8. An arrangement according to claim 7 wherein said perturbing comprises one or more coil wound ferrite cores to which low frequency signals are fed.

9. An arrangement according to claim 8 wherein a single ferrite core is reciprocated in a direction parallel to the orientation of the strip conductors while the relative movement of the strip conductors relative to the board is orthogonal to said reciprocation.

10. An arrangement according to any one of claims 6 to 9 including means for coupling out of said r.f. capacitive coupling means reflected signals resulting from the modulation of the electromagnetic field.

11. An arrangement according to any one of claims 6 to 10 wherein said r.f. energy capacitively coupled into the board is tuned to different frequencies during monitoring of the board.

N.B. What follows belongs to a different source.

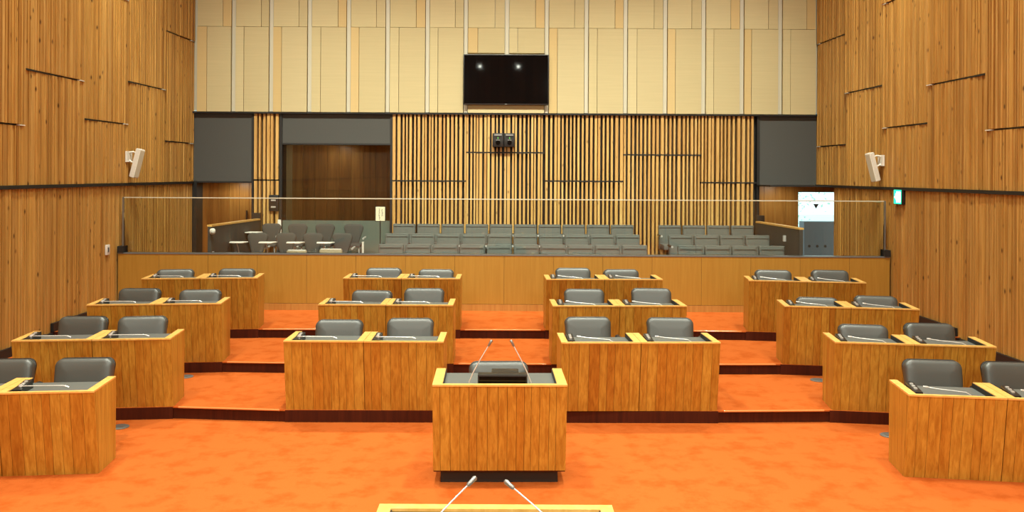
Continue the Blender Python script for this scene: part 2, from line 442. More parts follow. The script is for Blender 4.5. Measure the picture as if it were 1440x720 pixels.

12. An arrangement according to any one of claims 6 to 11 including means for flexing the board during monitoring of the board.

13. An arrangement according to any one of claims 6 to 12 including a second means for perturbing positioned in a corresponding position on the opposite side of the board to the first means for perturbing.

14. An arrangement according to any one of claims 6 to 13 wherein the board is spaced from an earth plane on the opposite side of the board to the capacitive coupling means, perturbing means and detecting means.

15. An arrangement for monitoring the quality of an unpopulated printed circuit board substantially as described with reference to the accompanying drawings.